Desde el fondo de su desesperación, Job correspondió a una gracia de Dios y se elevó a un supremo acto de fe. A pesar de todo lo que le había sucedido y de las acusaciones de sus amigos, fijó su fe en la bondad de Dios y exclamó: «Yo sé que mi defensor está vivo». Confió en que Dios, como juez sabio y justo, declararía su inocencia.
En medio de todos estos sufrimientos, Job no gozaba de una visión clara de Dios. Era como un ciego que, sin ver, toca a alguien presente en una habitación. Tenía la seguridad de que un día vería a Dios, superando su ceguera, y llegó a creer que Dios no lo había abandonado ni siquiera un instante.
Lc 10, 1-12
Jesús envió a sus discípulos a predicar en su nombre. Aunque estaban separados de El en el lugar, El seguía acompañándolos. No estaban solos.
Estas palabras de Jesús en el evangelio no fueron dirigidas solo a los discípulos, sino que también son dirigidas a nosotros.

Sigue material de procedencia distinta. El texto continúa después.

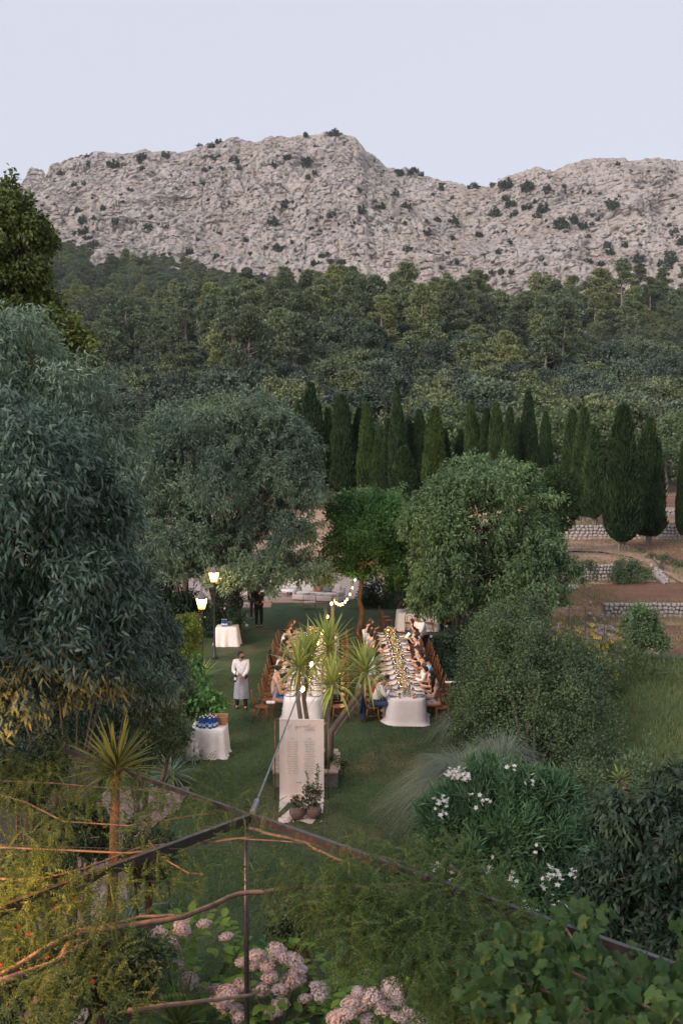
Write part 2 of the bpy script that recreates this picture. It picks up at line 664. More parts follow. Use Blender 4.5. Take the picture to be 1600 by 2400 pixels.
field('tilled_field', 11.9, 30, 46.2, 52.3, 'red tilled soil above the long dry stone wall')
field('tilled_field', 18.5, 40, 55.5, 66.6, 'red tilled soil on the higher terrace behind the cypresses')
field('soil_plot', 11.8, 30, 36.6, 43.6, 'dark red soil plot below the long dry stone wall', rag=1.6)
field('tilled_field', -18, 60, 79, 96, 'bare reddish earth under the row of cypresses')

M['path'] = pmat('path_dust', (.42, .3, .22), (.3, .2, .14), 1.2, .95, .4, .04, c3=(.5, .38, .29))
pl = [(1310, 1288, 1.45), (1400, 1290, 1.45), (1470, 1298, 1.45), (1530, 1322, 1.2), (1600, 1352, 1.0), (1700, 1390, .8)]
pp = [at_z(u, v, z) for u, v, z in pl]
Vp = []
for i, q in enumerate(pp):
    for s in (-.75, .75):
        x, y = q.x + .15 * s, q.y + s * (1.6 if i < 4 else 1.2)
        Vp.append((x, y, GZ(x, y) + .06))
mk_p = mk('footpath', [(A(Vp), np.array([[2 * i, 2 * i + 2, 2 * i + 3, 2 * i + 1] for i in range(len(pp) - 1)]))], M['path'], smooth=True)
tag(mk_p, 'pale dusty path sloping between terraces', kind='structure')
pl = [(1340, 1500), (1420, 1505), (1480, 1545), (1540, 1600), (1600, 1650)]
Vp = []
for i, (u, v) in enumerate([(1370, 1462), (1440, 1478), (1495, 1500), (1545, 1540), (1600, 1590), (1680, 1650)]):
    q = at_z(u, v)
    for s in (-1, 1):
        Vp.append((q.x, q.y + s * .8, .05))
tag(mk('footpath', [(A(Vp), np.array([[2 * i, 2 * i + 2, 2 * i + 3, 2 * i + 1] for i in range(5)]))], M['path'], smooth=True),
    'dry pale track below the long stone wall', kind='structure')

# patio of pale pink gravel behind the lawn, and the garden path on the left
M['patio'] = pmat('patio_gravel', (.4, .33, .31), (.3, .24, .22), 3, .9, .3, .02, c3=(.46, .39, .36))
pz = sheet(-9.2, 2.2, 50.8, 61, 30, 20, lambda x, y: .05 + x * 0)
tag(mk('patio', [pz, box((-3.5, 50.75, .02), (11.4, .1, .06))], M['patio']), 'pale pink gravel terrace at the far end of the lawn', kind='structure')
_yy = np.repeat(np.linspace(9, 22.6, 60)[:, None], 16, 1)
_l = -5.3 + 1.1 * (fbm(np.stack([_yy[:, 0] * .8, _yy[:, 0] * 0, _yy[:, 0] * 0], 1), 3, 1) - .5)
_r = -3.7 + 1.2 * (fbm(np.stack([_yy[:, 0] * .7, _yy[:, 0] * 0 + 9, _yy[:, 0] * 0], 1), 3, 2) - .5)
_xx = _l[:, None] + (_r - _l)[:, None] * np.linspace(0, 1, 16)[None]
gp = sheet_g(_xx, _yy, lambda x, y: .03 + .05 * fbm(np.stack([x * 2, y * 2, x * 0], 1), 2, 1))
M['path_stone'] = pmat('path_stone', (.3, .22, .19), (.2, .14, .12), 4, .95, .6, .03, c3=(.38, .3, .26))
tag(mk('garden_path', [gp], M['path_stone'], smooth=True), 'pinkish stony path seen through the pergola vine', kind='structure')
M['bed'] = pmat('garden_bed', (.035, .028, .02), (.06, .045, .03), 3, .95, .6, .04, c3=(.03, .04, .02))
tag(mk('garden_bed', [sheet(-16, -5.65, 5, 40, 30, 60, lambda x, y: .04 + .12 * fbm(np.stack([x, y, x * 0], 1), 2, 1))], M['bed'], smooth=True),
    'dark planted bed under the trees on the left', kind='structure')

# ------------------------------------------------------------------ dry stone walls
stones = []
for k in range(7):
    V, Fs = ell((0, 0, 0), (.5, .5, .5), 7, 5)
    V = V * (1 + .28 * (vnoise(V * 3.1 + k * 9, k)[:, None] - .5))
    V = np.sign(V) * np.abs(V) ** .75 * .62
    o_ = mk('stone', [(V, Fs)], M['limestone'], local=True)
    stones.append(o_.data)
    bpy.data.objects.remove(o_)


def put_stone(parent, p, s, rz=None):
    o_ = ob('stone', R.choice(stones), parent)
    o_.location = Vector(p) - parent.location
    o_.scale = s
    o_.rotation_euler = (R.uniform(-.25, .25), R.uniform(-.35, .35), R.uniform(-.3, .3) if rz is None else rz)
    return o_


M['core'] = pmat('wall_rubble', (.26, .23, .2), (.17, .15, .13), 6, .95, .6, .03)


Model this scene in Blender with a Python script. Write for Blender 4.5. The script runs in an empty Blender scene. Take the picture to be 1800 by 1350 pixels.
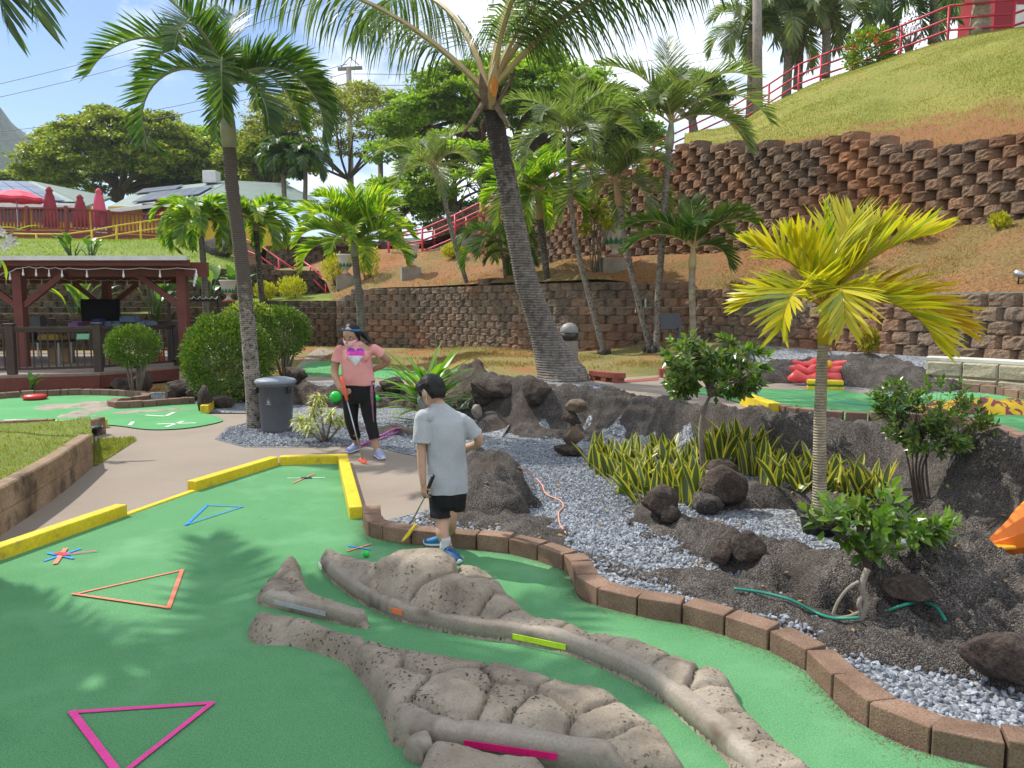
import bpy, bmesh, math, random
import numpy as np
from mathutils import Vector as V, Matrix
from mathutils.bvhtree import BVHTree
from mathutils.geometry import delaunay_2d_cdt
R = math.radians
scene = bpy.context.scene
col = scene.collection

# ------------------------------------------------------------------ camera
F = 1352.0
TH = math.atan(135.0 / F)
CAMZ = 1.6
cd = bpy.data.cameras.new('camera')
cam = bpy.data.objects.new('camera', cd)
col.objects.link(cam)
cam.location = (0, 0, CAMZ)
cam.rotation_euler = (R(90) - TH, 0, 0)
cd.sensor_width = 36.0
cd.lens = 36.0 * F / 1800.0
cd.clip_start = 0.05
cd.clip_end = 5000
scene.camera = cam

# ------------------------------------------------------------------ light
SUN_AZ = math.atan2(-0.84, 0.54)        # compass angle from +Y towards +X
SUN_EL = R(50)
SUN = V((math.sin(SUN_AZ) * math.cos(SUN_EL), math.cos(SUN_AZ) * math.cos(SUN_EL), math.sin(SUN_EL)))
sl = bpy.data.lights.new('sun', 'SUN')
sl.energy = 3.5
sl.angle = R(0.55)
sl.color = (1.0, 0.95, 0.86)
so = bpy.data.objects.new('sun', sl)
col.objects.link(so)
so.rotation_euler = SUN.to_track_quat('Z', 'Y').to_euler()
so.location = SUN * 60

world = bpy.data.worlds.new('World')
scene.world = world
world.use_nodes = True
nt = world.node_tree
nt.nodes.clear()
N = nt.nodes.new
lk = nt.links.new
out = N('ShaderNodeOutputWorld')
sky = N('ShaderNodeTexSky')
sky.sky_type = 'NISHITA'
sky.sun_disc = False
sky.sun_elevation = SUN_EL
sky.sun_rotation = SUN_AZ
sky.air_density = 1.0
sky.dust_density = 0.0
sky.ozone_density = 6.0
bg = N('ShaderNodeBackground')
bg.inputs['Strength'].default_value = 0.085
lk(sky.outputs[0], bg.inputs['Color'])
tc = N('ShaderNodeTexCoord')
sep = N('ShaderNodeSeparateXYZ')
lk(tc.outputs['Generated'], sep.inputs[0])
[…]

Tal vez antes del Concilio pensábamos que los «operarios» de la mies eran solamente los ministros ordenados. Hoy, esto es inaceptable porque, si bien el ministerio de los obispos, presbíteros y diáconos es insustituible, sabemos que todos los bautizados que forman parte del cuerpo de Cristo que es la Iglesia están implicados, cada uno a su modo, en este ministerio de promover el crecimiento del pueblo de Dios y de hacerlo profundizar en la fe.
Oímos también las condiciones de sencillez y despojo que este ministerio requiere.